Anti-racist structural analysis
The structural analysis will be an iterative process that gathers data, analyzes it against a defined rubric, and shares the results with the community. The analysis will initially focus on four sites of inquiry, which were chosen because they have a direct, continuous impact on campus.
The sites of inquiry that will be addressed are:
- Collections: assess gaps in holdings, stewardship, and access to scholarly materials
- Instruction: individual, project and course-related support, methods, formats, training and outreach
- Patron services: range of individualized and collective services offered to students faculty, researchers and the public
- Physical spaces: functional environments that engender collaborative learning, study, teaching and research
Brown University Library Social Justice Rubric
This rubric is an assessment tool with social justice criteria formulated to more objectively benchmark and realize the goal of dismantling institutional and structural racism within the Brown University Library. The analytic design combines both qualitative and quantitative approaches, supports concept integration, and is robust to allow for extractive and flexible use. The rubric was developed with the help of internal (Sheridan Center), external consultation, and the input and expertise of the project steering committee. As the rubric is refined, new versions will be posted here.
The rubric is a free resource that can be adapted and used by other libraries.

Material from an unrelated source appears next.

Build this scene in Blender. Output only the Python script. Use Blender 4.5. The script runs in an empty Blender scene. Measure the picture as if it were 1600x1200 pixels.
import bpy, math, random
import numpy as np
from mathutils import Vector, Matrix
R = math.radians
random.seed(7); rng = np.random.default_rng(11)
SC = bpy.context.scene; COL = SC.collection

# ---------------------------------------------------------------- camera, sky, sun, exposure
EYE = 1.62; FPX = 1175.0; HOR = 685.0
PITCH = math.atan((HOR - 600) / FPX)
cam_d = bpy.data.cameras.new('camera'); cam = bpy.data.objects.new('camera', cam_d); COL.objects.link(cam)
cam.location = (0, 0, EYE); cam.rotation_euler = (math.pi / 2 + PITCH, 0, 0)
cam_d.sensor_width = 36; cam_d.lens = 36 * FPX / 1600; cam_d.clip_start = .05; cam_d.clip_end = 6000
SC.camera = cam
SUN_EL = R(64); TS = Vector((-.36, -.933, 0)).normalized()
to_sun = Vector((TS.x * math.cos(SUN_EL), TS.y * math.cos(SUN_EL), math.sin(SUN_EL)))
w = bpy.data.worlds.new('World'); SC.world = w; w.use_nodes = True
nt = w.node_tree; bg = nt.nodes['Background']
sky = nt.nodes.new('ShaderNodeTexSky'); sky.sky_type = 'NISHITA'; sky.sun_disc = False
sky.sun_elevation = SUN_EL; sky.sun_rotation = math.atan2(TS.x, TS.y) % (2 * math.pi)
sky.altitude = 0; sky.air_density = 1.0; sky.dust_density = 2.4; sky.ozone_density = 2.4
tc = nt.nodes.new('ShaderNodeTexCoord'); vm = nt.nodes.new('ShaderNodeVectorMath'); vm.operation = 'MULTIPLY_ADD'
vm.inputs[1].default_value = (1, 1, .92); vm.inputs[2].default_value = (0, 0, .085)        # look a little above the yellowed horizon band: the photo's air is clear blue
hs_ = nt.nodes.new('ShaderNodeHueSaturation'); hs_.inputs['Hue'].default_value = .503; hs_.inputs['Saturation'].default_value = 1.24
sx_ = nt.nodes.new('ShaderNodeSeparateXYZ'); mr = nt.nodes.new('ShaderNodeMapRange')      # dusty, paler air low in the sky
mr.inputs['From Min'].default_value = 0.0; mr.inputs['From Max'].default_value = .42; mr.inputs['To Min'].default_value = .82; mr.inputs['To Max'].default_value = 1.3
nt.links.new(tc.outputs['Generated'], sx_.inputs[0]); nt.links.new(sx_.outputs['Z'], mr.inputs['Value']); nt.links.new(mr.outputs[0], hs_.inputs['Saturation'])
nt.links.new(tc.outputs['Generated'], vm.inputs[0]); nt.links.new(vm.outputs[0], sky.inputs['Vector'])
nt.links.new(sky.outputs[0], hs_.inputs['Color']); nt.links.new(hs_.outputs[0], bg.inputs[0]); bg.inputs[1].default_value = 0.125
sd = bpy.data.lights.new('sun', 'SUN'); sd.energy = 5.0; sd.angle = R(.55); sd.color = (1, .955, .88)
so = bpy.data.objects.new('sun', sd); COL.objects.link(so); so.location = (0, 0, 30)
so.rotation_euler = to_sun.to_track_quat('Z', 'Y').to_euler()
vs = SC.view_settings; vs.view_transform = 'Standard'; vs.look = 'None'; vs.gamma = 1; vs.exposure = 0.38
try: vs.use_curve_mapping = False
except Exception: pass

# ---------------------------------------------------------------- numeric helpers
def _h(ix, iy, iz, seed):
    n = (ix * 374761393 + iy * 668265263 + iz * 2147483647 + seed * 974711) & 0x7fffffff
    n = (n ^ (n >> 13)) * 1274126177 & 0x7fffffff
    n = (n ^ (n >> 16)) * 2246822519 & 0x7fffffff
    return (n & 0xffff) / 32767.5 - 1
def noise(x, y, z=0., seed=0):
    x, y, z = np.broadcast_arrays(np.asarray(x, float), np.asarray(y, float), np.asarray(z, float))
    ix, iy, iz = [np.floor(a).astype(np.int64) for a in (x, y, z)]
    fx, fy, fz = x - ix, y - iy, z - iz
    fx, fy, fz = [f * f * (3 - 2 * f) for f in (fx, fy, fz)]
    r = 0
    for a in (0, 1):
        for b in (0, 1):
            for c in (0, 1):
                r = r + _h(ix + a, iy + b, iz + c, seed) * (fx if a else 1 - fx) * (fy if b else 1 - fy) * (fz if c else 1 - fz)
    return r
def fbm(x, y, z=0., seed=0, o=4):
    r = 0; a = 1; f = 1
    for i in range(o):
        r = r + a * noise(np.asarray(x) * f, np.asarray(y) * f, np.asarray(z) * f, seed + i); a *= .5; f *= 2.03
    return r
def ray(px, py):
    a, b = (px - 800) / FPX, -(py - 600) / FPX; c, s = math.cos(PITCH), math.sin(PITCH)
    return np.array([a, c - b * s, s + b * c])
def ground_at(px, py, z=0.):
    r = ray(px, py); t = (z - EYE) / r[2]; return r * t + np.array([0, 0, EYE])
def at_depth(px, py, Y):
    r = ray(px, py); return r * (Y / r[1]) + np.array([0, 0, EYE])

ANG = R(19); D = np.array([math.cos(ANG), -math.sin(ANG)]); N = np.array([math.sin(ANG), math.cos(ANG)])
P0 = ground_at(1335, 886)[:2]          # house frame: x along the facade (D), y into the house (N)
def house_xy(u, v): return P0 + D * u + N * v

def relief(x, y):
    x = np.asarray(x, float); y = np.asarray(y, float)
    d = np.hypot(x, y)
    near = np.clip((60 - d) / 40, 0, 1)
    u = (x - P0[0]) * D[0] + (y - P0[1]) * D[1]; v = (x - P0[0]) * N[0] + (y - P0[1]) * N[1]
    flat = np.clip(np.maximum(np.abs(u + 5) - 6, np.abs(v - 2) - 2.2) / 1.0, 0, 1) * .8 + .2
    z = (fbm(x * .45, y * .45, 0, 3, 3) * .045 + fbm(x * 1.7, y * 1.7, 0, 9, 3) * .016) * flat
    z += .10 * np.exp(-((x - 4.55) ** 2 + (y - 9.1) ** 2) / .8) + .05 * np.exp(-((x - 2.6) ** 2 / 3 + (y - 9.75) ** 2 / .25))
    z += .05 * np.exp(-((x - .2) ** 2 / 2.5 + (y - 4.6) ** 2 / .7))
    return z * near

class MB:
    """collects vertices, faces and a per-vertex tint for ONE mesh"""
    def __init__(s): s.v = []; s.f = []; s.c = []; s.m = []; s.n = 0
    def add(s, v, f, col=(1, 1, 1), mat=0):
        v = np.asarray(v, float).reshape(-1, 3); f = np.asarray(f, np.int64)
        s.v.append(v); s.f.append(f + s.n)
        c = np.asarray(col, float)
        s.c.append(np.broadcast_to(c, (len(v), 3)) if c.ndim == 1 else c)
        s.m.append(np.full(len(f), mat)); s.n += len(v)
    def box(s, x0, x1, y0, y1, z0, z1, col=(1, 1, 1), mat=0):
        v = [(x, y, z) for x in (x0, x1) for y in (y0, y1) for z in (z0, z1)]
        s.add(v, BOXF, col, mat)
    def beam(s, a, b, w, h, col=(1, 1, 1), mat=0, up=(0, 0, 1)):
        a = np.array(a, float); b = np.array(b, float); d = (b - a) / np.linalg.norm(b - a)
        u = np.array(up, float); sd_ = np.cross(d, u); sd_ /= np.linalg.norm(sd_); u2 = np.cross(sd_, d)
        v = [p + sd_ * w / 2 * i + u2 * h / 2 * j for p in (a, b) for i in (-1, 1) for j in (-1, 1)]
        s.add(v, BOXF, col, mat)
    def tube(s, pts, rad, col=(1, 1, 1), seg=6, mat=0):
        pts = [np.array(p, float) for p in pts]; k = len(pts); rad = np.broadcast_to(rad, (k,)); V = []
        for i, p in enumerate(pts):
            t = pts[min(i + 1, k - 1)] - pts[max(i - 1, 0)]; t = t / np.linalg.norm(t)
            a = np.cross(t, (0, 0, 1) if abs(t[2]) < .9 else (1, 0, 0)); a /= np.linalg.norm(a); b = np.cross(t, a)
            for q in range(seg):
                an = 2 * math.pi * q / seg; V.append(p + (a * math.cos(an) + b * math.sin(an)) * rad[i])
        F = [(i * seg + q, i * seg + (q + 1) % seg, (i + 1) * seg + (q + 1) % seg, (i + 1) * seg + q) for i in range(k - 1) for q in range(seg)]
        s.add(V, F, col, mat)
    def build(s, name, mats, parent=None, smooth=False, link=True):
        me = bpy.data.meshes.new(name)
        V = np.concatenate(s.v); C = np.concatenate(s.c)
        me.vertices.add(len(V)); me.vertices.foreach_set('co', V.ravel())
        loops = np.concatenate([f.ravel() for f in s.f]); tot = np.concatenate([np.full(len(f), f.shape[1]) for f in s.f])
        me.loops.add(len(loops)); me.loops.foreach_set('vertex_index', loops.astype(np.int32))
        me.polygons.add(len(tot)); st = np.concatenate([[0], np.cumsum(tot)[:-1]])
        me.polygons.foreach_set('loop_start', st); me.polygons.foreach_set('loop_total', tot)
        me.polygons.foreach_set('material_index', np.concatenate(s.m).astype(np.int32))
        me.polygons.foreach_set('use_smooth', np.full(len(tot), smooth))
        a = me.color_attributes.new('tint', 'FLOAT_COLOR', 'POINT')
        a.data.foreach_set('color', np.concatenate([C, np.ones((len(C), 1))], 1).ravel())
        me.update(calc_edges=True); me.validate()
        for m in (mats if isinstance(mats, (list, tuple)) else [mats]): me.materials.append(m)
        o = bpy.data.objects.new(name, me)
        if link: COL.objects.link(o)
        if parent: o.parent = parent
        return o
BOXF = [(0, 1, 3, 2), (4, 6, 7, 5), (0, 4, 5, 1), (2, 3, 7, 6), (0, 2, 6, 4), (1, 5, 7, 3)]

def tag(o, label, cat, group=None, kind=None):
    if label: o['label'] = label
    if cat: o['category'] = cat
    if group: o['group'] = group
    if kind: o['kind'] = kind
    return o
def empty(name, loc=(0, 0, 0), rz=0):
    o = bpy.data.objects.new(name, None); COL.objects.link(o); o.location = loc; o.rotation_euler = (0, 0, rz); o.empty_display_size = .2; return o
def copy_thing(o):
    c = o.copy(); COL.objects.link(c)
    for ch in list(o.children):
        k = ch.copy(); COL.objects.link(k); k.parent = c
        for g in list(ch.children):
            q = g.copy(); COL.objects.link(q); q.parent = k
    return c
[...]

Preferred citation: Brown University Library Social Justice Rubric.
Key Definitions
Racial justice
Racial justice is the proactive reinforcement of policies, practices, attitudes and actions that produce equitable power, access, opportunities, treatment, impacts and outcomes for all.
Social justice
Racial justice is a component of social justice; the two are inextricably linked. Social justice often refers to human rights, centered around improving the lives of groups historically marginalized based on race, ethnicity, nationality, gender, sexual orientation, age, religion and disability. It can be distilled into the framework of equal rights, opportunity, and treatment for all.
Structural racism
The overarching system of racial bias across institutions and society. These systems provide race-based advantages to white people resulting in disadvantages to people of color.
Institutional racism
Institutional racism is discriminatory treatment, unfair policies and inequitable opportunities and impacts, based on race, produced and perpetuated by institutions (schools, mass media, etc.). Institutional racism can be explicit or not, and Individuals within institutions take on the power of the institution when they act in ways that advantage and disadvantage people, based on race.
Anti-racist
Anti-racist refers to the conscious decision to recognize and dismantle racism in all forms. Anti-racist is not a static state of being, but rather it requires ongoing self-reflection and self-awareness, which results in actively combatting racism. In the absence of making antiracist choices, we (un)consciously uphold aspects of white supremacy, white-dominant culture, and unequal institutions and society. Being racist or antiracist is not about who you are; it is about what you do.
Interpersonal racism
Interpersonal racism occurs between individuals. These are public expressions of racism, often involving slurs, biases, or hateful words or actions.
Individual racism
Individual racism refers to the beliefs, attitudes, and actions of individuals that support or perpetuate racism in conscious and unconscious ways. The U.S. cultural narrative about racism typically focuses on individual racism and fails to recognize systemic racism.